» THE EXERCISE
Reproduce every line of the material below, but drop the pictures.

» GIVEN INFORMATION

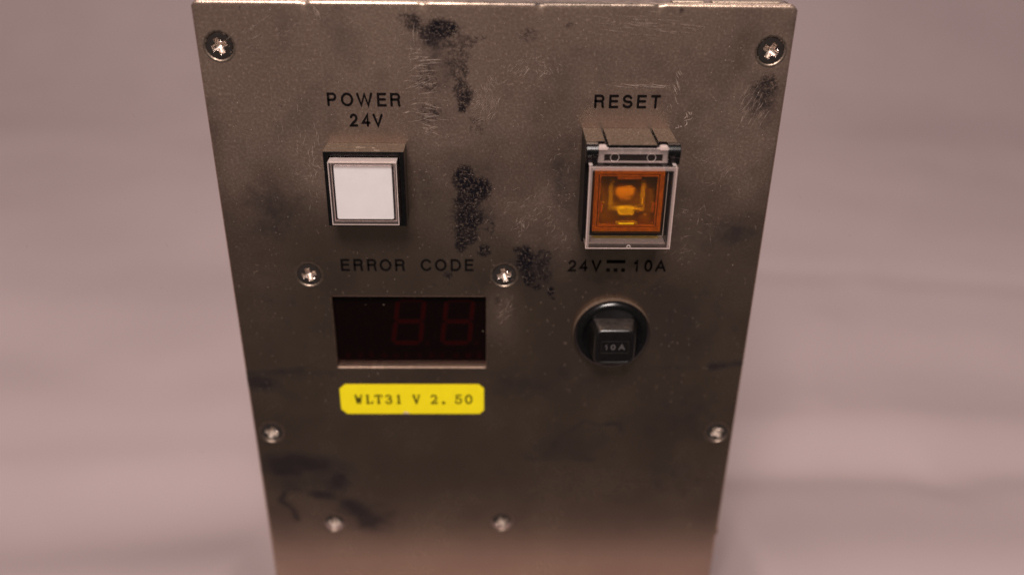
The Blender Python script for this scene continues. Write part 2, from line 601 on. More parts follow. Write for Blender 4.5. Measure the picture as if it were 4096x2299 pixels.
STAINS = [(-21, -5, 3, 2.4, -30, .66), (-16, -8.5, 4, 3, -20, .62), (-8, -9.5, 4, 2.2, 0, .56), (-10, -13.5, 4, 4, 0, .56), (-9.5, -17.5, 3, 3, 0, .54), (-8.5, -22.5, 2.8, 4.2, 0, .64), (-17, -20, 4, 5, 0, .46), (-17.5, -28, 3.6, 3.4, 0, .5), (-5, -31, 3, 3, 0, .48), (8, -8, 3, 2, 0, .44), (-8, -57, 6, 11, 0, .5), (69.5, -22, 4, 6, 0, .5), (-23, -4.2, 1.6, 2.0, 60, .55), (-19.5, -6.5, 2.6, 1.2, -30, .62), (-13.2, -6.6, 4.2, 2.8, 0, .9), (-17, -8.2, 2.2, 1.8, 0, .6),
          (-12.0, -10.5, 2.2, 2.0, 0, .6), (-5, -8.6, 4, 0.9, 0, .42), (-9, -14.5, 2.4, 3.6, 0, .36), (-9.5, -21, 2.6, 1.2, 35, .7), (-7.6, -23, 1.4, 3.0, 0, .72),
          (-8.8, -26.5, 1.3, 1.8, 0, .75), (-6, -30, 2.2, 1.2, 0, .5),
          (-8.4, -46.5, 3.4, 4.4, 0, .95), (-4.6, -49, 3.6, 3.8, -20, .95), (-8, -52.5, 3.6, 3, 0, .8), (-7.2, -57.5, 4.4, 3.4, 0, .9), (-8.2, -63, 3.8, 3.2, 0, .76),
          (-9.8, -66, 1.8, 2, 0, .85), (-7.2, -50, 3.8, 7, 0, .8), (-8, -60, 3.4, 5, 0, .8), (11, -72.5, 4, 4.5, 0, .62), (-3.2, -67.4, 2.2, 2.2, 0, .85), (-1.5, -60, 1.6, 3, 0, .5),
          (8.4, -70.5, 2.6, 4.6, 0, .95), (9.4, -75.5, 2.0, 3.4, 15, .9), (13.6, -69.5, 2.8, 3.4, 0, .62), (14.2, -74.5, 2.2, 3.2, 0, .55), (11.9, -78.8, 1.4, 1.3, 0, .85),
          (16.0, -80.2, 1.2, 1.6, 0, .95), (16.8, -82.6, .6, 1.0, 20, .7), (5.8, -67.0, .9, .9, 0, .8),
          (-13.6, -75, 1.6, 1.4, 0, .62), (-15.6, -78, 3.5, 1.4, 0, .35), (-9, -79, 3, 2, 0, .3),
          (70.2, -20.5, 3.0, 3.4, 0, .62), (70.8, -15.5, 2.0, 1.6, 0, .4), (67.8, -25.5, 2.6, 2.0, 30, .36),
          (45.8, -1.6, .8, 1.0, 90, .6), (-55.6, -26.3, .7, .7, 0, .6), (-63, -2.2, .5, .9, 0, .55), (18, -5.5, 2, 1.0, 20, .5), (3, -8.5, 1.6, 1.2, 0, .35),
          (1, -83.5, 1.5, 2.2, 0, .4), (28.5, -89.5, 2.2, .5, -12, .0)]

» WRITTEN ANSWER
The Blender Python script for this scene continues. Write part 2, from line 601 on. More parts follow. Write for Blender 4.5. Measure the picture as if it were 4096x2299 pixels.
STAINS = [(-21, -5, 3, 2.4, -30, .66), (-16, -8.5, 4, 3, -20, .62), (-8, -9.5, 4, 2.2, 0, .56), (-10, -13.5, 4, 4, 0, .56), (-9.5, -17.5, 3, 3, 0, .54), (-8.5, -22.5, 2.8, 4.2, 0, .64), (-17, -20, 4, 5, 0, .46), (-17.5, -28, 3.6, 3.4, 0, .5), (-5, -31, 3, 3, 0, .48), (8, -8, 3, 2, 0, .44), (-8, -57, 6, 11, 0, .5), (69.5, -22, 4, 6, 0, .5), (-23, -4.2, 1.6, 2.0, 60, .55), (-19.5, -6.5, 2.6, 1.2, -30, .62), (-13.2, -6.6, 4.2, 2.8, 0, .9), (-17, -8.2, 2.2, 1.8, 0, .6),
          (-12.0, -10.5, 2.2, 2.0, 0, .6), (-5, -8.6, 4, 0.9, 0, .42), (-9, -14.5, 2.4, 3.6, 0, .36), (-9.5, -21, 2.6, 1.2, 35, .7), (-7.6, -23, 1.4, 3.0, 0, .72),
          (-8.8, -26.5, 1.3, 1.8, 0, .75), (-6, -30, 2.2, 1.2, 0, .5),
          (-8.4, -46.5, 3.4, 4.4, 0, .95), (-4.6, -49, 3.6, 3.8, -20, .95), (-8, -52.5, 3.6, 3, 0, .8), (-7.2, -57.5, 4.4, 3.4, 0, .9), (-8.2, -63, 3.8, 3.2, 0, .76),
          (-9.8, -66, 1.8, 2, 0, .85), (-7.2, -50, 3.8, 7, 0, .8), (-8, -60, 3.4, 5, 0, .8), (11, -72.5, 4, 4.5, 0, .62), (-3.2, -67.4, 2.2, 2.2, 0, .85), (-1.5, -60, 1.6, 3, 0, .5),
          (8.4, -70.5, 2.6, 4.6, 0, .95), (9.4, -75.5, 2.0, 3.4, 15, .9), (13.6, -69.5, 2.8, 3.4, 0, .62), (14.2, -74.5, 2.2, 3.2, 0, .55), (11.9, -78.8, 1.4, 1.3, 0, .85),
          (16.0, -80.2, 1.2, 1.6, 0, .95), (16.8, -82.6, .6, 1.0, 20, .7), (5.8, -67.0, .9, .9, 0, .8),
          (-13.6, -75, 1.6, 1.4, 0, .62), (-15.6, -78, 3.5, 1.4, 0, .35), (-9, -79, 3, 2, 0, .3),
          (70.2, -20.5, 3.0, 3.4, 0, .62), (70.8, -15.5, 2.0, 1.6, 0, .4), (67.8, -25.5, 2.6, 2.0, 30, .36),
          (45.8, -1.6, .8, 1.0, 90, .6), (-55.6, -26.3, .7, .7, 0, .6), (-63, -2.2, .5, .9, 0, .55), (18, -5.5, 2, 1.0, 20, .5), (3, -8.5, 1.6, 1.2, 0, .35),
          (1, -83.5, 1.5, 2.2, 0, .4), (28.5, -89.5, 2.2, .5, -12, .0)]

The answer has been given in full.